In a move reminiscent of a wild-eyed, 1950s Commie hunt, EcoWatch has published a list of the most dangerous heretics from climate change orthodoxy, including Donald Trump, Congressman Joe Barton (R-TX), and Marc Morano.
For the crime of questioning the science behind current global warming theories, especially regarding human causality and radical proposals of CO2 reduction, EcoWatch writer Michael Mann has branded these freethinking skeptics as “deniers”—in an intentional reference to those who repudiate the Jewish Holocaust.
Gone are the days when intelligent inquiry was lauded as a prized element of serious science. Mann accuses the skeptics of “clouding the climate change debate” with their pesky, unanswered questions and stalling action through “a campaign of deliberate misinformation.”
The EcoWatch piece reprises an earlier article in the Washington Post hawking copies of Mann’s new book, The Madhouse Effect: How Climate Change Denial Is Threatening Our Planet, Destroying Our Politics, and Driving Us Crazy by holding up climate change deniers to public scorn.
The full ten-member “basket of deplorables” includes Donald Trump, “the most prominent current climate change denier of them all,” along with physicist S. Fred Singer, Steve Milloy, Marc Morano, Congressman Joe Barton, Sarah Palin, Rupert Murdoch, David and Charles Koch, and Bjorn Lomborg.
As Breitbart News reported in July, self-appointed guardians of climate change orthodoxy have been conspiring to find ways of legally prosecuting anyone who challenges global warming theories. A group of these enforcers met earlier this year to develop a strategy to use RICO (Racketeer Influenced and Corrupt Organizations Act), a tool for prosecuting drug cartels and Mafia families, against those who speak out against the Obama administration’s war on fossil fuels.

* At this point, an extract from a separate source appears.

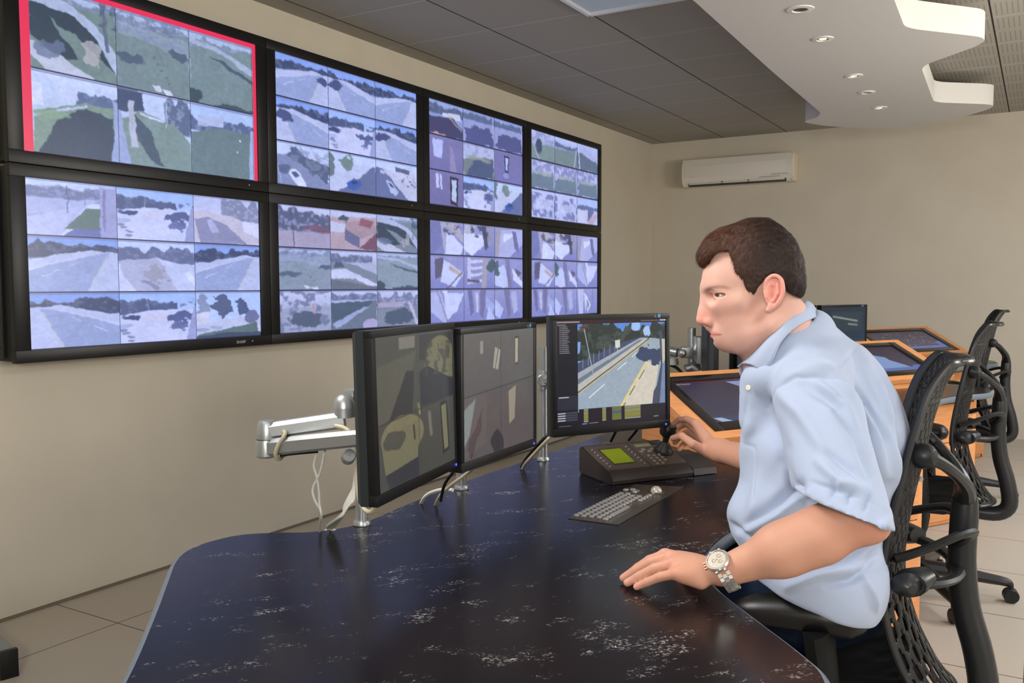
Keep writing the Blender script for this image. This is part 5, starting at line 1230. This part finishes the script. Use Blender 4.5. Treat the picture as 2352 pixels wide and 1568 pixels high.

This past summer, a group of scientists acknowledged that one of the most touted examples of global warming, regularly pointed to by climate alarmists as a motive to cut back on fossil fuel emissions, had actually reversed itself some time ago.
During the second half of the 20th century, the Antarctic Peninsula experienced an extended warming period that ignited fears of apocalyptic catastrophes like that depicted in the 2004 Hollywood climate change disaster film, “The Day After Tomorrow.” According to the recent essay, however, titled “Climate science: Cooling in the Antarctic,” scientists are now saying that the warming trend was caused by natural factors and reversed itself again by natural causes just before the turn of the millennium.
Writing in the journal Nature, the team of scientists showed that temperatures in the Antarctic Peninsula have actually been falling steadily for the last 18 years at the rate of nearly one degree Fahrenheit per decade, countering earlier warming trends.
Nature‘s editor noted that although the Antarctic Peninsula is “frequently presented as a case study of rapid warming,” scientists John Turner and colleagues have now shown that warming trends have abated and “for the early years of the twenty-first century the peninsula has in the main been cooling.”
Many of the fears associated with the rapid warming of the Peninsula, such as the regional retreat of glaciers and disintegration of floating ice shelves, the authors suggest, were not in fact due to “drivers of global temperature change” as previously believed, but were rather caused by a particular microclimate associated with “extreme natural internal variability of the regional atmospheric circulation.”